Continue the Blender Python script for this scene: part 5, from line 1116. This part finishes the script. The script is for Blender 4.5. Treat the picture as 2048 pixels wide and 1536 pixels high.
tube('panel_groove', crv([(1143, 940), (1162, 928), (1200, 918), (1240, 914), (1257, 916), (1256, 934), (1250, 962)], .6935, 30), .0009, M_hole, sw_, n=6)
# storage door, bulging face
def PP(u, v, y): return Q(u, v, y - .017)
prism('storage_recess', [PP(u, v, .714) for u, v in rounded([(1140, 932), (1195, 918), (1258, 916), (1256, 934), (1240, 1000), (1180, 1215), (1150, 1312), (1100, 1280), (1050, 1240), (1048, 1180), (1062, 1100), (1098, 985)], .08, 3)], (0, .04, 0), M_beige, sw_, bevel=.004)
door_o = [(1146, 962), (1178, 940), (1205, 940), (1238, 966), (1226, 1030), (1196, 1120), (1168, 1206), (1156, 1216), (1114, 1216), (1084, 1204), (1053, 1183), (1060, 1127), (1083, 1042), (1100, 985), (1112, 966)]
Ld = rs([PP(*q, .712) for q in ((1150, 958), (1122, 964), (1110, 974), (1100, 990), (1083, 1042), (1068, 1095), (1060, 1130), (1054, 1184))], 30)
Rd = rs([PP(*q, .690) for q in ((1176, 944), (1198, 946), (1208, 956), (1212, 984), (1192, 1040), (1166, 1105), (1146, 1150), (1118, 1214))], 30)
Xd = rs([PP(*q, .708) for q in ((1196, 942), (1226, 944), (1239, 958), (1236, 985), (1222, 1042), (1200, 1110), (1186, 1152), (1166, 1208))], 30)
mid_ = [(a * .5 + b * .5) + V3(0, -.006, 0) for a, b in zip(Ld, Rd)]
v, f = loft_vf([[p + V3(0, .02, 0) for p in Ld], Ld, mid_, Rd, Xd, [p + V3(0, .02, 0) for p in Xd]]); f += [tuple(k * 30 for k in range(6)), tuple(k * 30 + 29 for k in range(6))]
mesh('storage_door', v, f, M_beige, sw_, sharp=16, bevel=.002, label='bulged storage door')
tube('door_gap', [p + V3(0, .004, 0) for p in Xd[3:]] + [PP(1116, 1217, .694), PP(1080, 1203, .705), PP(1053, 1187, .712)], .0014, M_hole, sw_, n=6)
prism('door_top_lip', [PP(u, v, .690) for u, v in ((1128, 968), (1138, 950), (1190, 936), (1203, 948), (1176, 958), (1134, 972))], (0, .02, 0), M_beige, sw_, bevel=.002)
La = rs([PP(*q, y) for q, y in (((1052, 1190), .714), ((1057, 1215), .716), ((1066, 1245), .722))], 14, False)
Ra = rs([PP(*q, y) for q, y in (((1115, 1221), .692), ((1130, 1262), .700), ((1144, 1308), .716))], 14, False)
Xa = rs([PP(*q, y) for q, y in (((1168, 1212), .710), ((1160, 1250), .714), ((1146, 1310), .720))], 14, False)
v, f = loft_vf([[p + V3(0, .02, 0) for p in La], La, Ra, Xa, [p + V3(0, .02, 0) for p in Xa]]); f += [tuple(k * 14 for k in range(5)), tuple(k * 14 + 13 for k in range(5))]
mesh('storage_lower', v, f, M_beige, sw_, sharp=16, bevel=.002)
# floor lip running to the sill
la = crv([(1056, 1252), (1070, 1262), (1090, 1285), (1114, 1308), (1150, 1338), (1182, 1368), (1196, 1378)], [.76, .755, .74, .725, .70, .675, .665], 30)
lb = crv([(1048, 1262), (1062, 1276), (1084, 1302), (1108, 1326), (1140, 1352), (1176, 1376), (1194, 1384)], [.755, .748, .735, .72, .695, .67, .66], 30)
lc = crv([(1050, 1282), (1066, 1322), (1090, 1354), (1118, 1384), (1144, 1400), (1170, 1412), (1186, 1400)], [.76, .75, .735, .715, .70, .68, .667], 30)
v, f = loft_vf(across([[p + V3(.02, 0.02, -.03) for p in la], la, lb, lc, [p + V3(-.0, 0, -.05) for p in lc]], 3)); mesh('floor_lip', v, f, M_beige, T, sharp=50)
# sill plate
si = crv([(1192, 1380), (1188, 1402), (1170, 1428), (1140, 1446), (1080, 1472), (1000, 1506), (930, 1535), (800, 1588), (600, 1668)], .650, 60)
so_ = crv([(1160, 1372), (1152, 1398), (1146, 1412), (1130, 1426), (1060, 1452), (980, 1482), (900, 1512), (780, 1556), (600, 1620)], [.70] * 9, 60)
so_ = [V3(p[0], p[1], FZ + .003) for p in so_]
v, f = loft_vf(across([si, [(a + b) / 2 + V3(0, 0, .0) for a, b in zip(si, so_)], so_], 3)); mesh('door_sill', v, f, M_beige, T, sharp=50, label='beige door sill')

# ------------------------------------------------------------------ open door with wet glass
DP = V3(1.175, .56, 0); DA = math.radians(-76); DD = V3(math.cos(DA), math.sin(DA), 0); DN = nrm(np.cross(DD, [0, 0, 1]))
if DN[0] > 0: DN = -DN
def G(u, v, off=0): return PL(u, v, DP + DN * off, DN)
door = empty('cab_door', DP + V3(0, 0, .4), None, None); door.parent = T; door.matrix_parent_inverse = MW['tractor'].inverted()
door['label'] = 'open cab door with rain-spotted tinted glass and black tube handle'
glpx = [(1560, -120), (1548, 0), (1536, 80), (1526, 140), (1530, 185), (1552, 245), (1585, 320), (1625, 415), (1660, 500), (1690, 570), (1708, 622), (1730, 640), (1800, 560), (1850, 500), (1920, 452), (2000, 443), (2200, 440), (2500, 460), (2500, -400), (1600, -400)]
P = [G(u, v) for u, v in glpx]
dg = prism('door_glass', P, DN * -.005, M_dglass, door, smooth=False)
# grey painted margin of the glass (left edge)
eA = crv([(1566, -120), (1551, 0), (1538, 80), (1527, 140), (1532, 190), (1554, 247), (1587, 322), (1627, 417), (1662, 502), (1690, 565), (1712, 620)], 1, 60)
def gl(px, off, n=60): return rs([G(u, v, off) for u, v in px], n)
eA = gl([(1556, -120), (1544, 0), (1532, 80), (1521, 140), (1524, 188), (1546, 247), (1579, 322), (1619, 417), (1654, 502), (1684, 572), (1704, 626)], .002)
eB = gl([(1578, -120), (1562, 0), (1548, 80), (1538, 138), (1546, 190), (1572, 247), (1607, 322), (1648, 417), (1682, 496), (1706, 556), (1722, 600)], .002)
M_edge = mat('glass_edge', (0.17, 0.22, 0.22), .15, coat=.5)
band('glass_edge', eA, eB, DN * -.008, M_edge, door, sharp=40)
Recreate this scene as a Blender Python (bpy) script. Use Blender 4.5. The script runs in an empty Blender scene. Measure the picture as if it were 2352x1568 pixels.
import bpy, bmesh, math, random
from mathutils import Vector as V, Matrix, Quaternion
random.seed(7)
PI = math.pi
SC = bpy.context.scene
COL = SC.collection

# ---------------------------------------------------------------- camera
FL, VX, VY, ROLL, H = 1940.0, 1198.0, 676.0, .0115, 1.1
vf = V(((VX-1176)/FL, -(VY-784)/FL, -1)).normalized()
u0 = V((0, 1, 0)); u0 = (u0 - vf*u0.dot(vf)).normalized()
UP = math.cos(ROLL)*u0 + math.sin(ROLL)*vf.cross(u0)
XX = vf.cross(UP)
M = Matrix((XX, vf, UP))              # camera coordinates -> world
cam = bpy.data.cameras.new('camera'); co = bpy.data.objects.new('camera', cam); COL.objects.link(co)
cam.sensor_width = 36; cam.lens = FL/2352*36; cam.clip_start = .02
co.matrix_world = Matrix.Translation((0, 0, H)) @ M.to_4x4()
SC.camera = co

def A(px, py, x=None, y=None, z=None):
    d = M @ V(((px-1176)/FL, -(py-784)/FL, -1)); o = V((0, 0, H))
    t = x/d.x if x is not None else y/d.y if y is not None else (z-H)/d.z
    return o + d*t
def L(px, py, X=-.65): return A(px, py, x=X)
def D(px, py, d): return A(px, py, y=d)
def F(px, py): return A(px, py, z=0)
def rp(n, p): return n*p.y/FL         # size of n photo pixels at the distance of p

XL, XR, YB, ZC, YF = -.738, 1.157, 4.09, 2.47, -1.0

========

WHAT YOU HAVE TO DO: Beginning at the line that contains "Recreate this scene", retype each line of the listing up to and including the last one, exactly as it stands, and nothing else.

TASK SOLUTION:
Recreate this scene as a Blender Python (bpy) script. Use Blender 4.5. The script runs in an empty Blender scene. Measure the picture as if it were 2352x1568 pixels.
import bpy, bmesh, math, random
from mathutils import Vector as V, Matrix, Quaternion
random.seed(7)
PI = math.pi
SC = bpy.context.scene
COL = SC.collection

# ---------------------------------------------------------------- camera
FL, VX, VY, ROLL, H = 1940.0, 1198.0, 676.0, .0115, 1.1
vf = V(((VX-1176)/FL, -(VY-784)/FL, -1)).normalized()
u0 = V((0, 1, 0)); u0 = (u0 - vf*u0.dot(vf)).normalized()
UP = math.cos(ROLL)*u0 + math.sin(ROLL)*vf.cross(u0)
XX = vf.cross(UP)
M = Matrix((XX, vf, UP))              # camera coordinates -> world
cam = bpy.data.cameras.new('camera'); co = bpy.data.objects.new('camera', cam); COL.objects.link(co)
cam.sensor_width = 36; cam.lens = FL/2352*36; cam.clip_start = .02
co.matrix_world = Matrix.Translation((0, 0, H)) @ M.to_4x4()
SC.camera = co

def A(px, py, x=None, y=None, z=None):
    d = M @ V(((px-1176)/FL, -(py-784)/FL, -1)); o = V((0, 0, H))
    t = x/d.x if x is not None else y/d.y if y is not None else (z-H)/d.z
    return o + d*t
def L(px, py, X=-.65): return A(px, py, x=X)
def D(px, py, d): return A(px, py, y=d)
def F(px, py): return A(px, py, z=0)
def rp(n, p): return n*p.y/FL         # size of n photo pixels at the distance of p

XL, XR, YB, ZC, YF = -.738, 1.157, 4.09, 2.47, -1.0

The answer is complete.